Betty Parsons at Art Omi

Best known as a dealer of midcentury art through her eponymous gallery, Betty Parsons (1900-1982) championed Abstract Expressionists like Jackson Pollock, Mark Rothko, and Barnett Newman. Parsons was also a painter herself and maintained a rigorous artistic practice. This is the last chance to see her ongoing investigation of landscape through the lens of abstraction at Art Omi in Ghent. Also included in this exhibition are some of Parsons' painted driftwood constructions. Through January 6.

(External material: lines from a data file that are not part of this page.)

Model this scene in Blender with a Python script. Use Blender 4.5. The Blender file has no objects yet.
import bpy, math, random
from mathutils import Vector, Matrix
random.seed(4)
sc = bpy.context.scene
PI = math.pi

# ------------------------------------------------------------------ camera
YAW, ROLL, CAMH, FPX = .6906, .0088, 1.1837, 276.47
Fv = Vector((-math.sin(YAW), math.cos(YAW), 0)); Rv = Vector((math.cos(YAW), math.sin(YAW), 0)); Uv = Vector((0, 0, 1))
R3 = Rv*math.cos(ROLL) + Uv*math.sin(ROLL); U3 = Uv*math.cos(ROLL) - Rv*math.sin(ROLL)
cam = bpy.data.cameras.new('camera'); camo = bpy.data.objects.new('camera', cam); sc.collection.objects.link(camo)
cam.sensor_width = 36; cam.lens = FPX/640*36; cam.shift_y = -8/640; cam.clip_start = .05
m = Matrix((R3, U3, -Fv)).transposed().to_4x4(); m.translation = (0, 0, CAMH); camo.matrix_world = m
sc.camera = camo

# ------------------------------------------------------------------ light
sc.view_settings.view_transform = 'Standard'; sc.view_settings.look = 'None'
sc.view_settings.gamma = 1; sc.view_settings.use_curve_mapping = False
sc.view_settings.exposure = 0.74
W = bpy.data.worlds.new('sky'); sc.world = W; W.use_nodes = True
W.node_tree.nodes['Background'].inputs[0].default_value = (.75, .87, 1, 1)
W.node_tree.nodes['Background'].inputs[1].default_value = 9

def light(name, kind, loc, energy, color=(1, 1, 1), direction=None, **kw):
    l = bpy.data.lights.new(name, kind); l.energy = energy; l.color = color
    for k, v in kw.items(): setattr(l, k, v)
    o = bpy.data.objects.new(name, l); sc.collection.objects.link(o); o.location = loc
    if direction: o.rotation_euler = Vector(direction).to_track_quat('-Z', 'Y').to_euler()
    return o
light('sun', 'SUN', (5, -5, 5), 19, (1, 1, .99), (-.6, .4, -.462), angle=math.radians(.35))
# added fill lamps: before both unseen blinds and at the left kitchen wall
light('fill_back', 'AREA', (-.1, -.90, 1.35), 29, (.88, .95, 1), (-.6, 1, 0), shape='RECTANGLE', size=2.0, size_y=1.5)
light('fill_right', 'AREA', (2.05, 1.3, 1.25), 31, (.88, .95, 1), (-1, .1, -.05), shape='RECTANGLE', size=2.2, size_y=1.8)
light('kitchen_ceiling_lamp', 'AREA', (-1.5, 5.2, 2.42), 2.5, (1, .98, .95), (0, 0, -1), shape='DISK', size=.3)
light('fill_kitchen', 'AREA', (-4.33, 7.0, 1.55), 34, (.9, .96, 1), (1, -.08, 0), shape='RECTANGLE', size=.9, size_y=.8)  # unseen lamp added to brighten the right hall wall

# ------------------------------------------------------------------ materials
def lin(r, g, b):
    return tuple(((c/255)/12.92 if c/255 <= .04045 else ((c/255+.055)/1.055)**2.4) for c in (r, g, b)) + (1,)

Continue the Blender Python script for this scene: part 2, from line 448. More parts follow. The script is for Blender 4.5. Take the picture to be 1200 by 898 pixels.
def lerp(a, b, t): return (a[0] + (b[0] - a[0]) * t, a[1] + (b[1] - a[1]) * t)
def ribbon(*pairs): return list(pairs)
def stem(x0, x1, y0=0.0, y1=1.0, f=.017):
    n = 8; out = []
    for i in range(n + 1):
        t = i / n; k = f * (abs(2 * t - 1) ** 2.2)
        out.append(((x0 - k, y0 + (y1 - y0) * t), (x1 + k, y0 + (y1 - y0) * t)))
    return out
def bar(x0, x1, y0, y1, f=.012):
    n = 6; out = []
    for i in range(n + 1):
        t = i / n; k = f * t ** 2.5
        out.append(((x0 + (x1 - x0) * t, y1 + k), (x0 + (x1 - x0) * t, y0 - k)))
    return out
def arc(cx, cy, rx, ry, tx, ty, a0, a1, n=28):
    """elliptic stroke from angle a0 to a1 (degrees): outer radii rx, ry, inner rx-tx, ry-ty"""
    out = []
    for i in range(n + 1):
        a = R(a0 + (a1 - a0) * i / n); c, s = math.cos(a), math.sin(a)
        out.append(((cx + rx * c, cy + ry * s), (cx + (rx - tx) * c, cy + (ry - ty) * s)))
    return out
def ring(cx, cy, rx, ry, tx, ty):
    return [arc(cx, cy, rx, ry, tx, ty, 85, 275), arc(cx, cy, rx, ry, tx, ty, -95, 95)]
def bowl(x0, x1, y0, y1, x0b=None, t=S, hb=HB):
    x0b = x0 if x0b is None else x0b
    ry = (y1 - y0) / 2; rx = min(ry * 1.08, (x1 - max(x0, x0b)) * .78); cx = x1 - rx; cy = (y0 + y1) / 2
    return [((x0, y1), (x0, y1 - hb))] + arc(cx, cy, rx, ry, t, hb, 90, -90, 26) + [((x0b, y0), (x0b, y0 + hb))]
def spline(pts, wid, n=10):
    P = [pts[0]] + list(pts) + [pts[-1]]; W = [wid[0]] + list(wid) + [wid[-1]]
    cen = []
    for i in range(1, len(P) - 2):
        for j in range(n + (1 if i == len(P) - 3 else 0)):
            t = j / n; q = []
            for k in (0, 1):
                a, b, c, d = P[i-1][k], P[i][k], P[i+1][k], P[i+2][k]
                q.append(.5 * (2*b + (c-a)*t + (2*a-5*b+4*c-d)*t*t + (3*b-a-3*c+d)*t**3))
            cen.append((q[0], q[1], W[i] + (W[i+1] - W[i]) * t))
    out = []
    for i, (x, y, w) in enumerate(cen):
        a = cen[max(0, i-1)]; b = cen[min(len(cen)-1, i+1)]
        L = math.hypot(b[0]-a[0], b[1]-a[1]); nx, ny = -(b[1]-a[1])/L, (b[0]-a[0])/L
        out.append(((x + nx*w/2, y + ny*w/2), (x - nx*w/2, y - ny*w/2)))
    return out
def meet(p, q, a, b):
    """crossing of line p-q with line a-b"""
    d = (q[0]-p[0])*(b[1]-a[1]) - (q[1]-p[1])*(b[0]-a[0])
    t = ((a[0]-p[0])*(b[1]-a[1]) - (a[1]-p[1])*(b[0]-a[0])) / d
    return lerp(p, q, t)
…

"The imPerfect Poetics of Place" at Hudson Beach Glass

Eleni Smolen of Theo Ganz Studio curates a group show at Hudson Beach Glass in Beacon featuring Joseph Ayers, Samantha Beste, Cathy Cook, Jill Enfield, Elana Goren, Kevin Kearns, Meelia Kelly, Flynn Larsen, Herman Roggeman, Ooloosie Saila, and Emma Tapley. Works include video, film, photography, etching, sculpture, drawing, painting, and found object takes on landscape and place. January 12-February 3.

"Death is Black and White" at HVMoCA

Serena Staus curates a selection of stark monochromatic photography and video art from the Marc and Livia Straus Family Collection at HVMoCA in Peekskill. The exhibition takes a focused look at how the examination of mortality illuminates what it means to be alive. Featured artists include: Dieter Appelt, Gilles Berquet, Larry Clark, Martin Eder, Ion Grigorescu, Lyle Ashton Harris, Robert Mapplethorpe, Maria Marshall, Shirin Neshat, and Mike and Doug Starn. Through January 20.

click to enlarge 8 Art Shows to See in the Hudson Valley in January 2019
Hongnian Zhang
Tibetan Women, an oil painting.

Hongnian Zhang at Fletcher Gallery

Chinese-born painter Hongnian Zhang moved to Woodstock in 1991 and has been a fixture of the regional artistic scene ever since, as his students at the Woodstock School of Art well know. A realistic painter in the Western academic tradition, Zhang’s epic narratives are sweeping tableaux of Chinese and American historical and contemporary scenes. Several of his large-scale epic paintings on Chinese history have been featured in National Geographic magazine.Through January 13.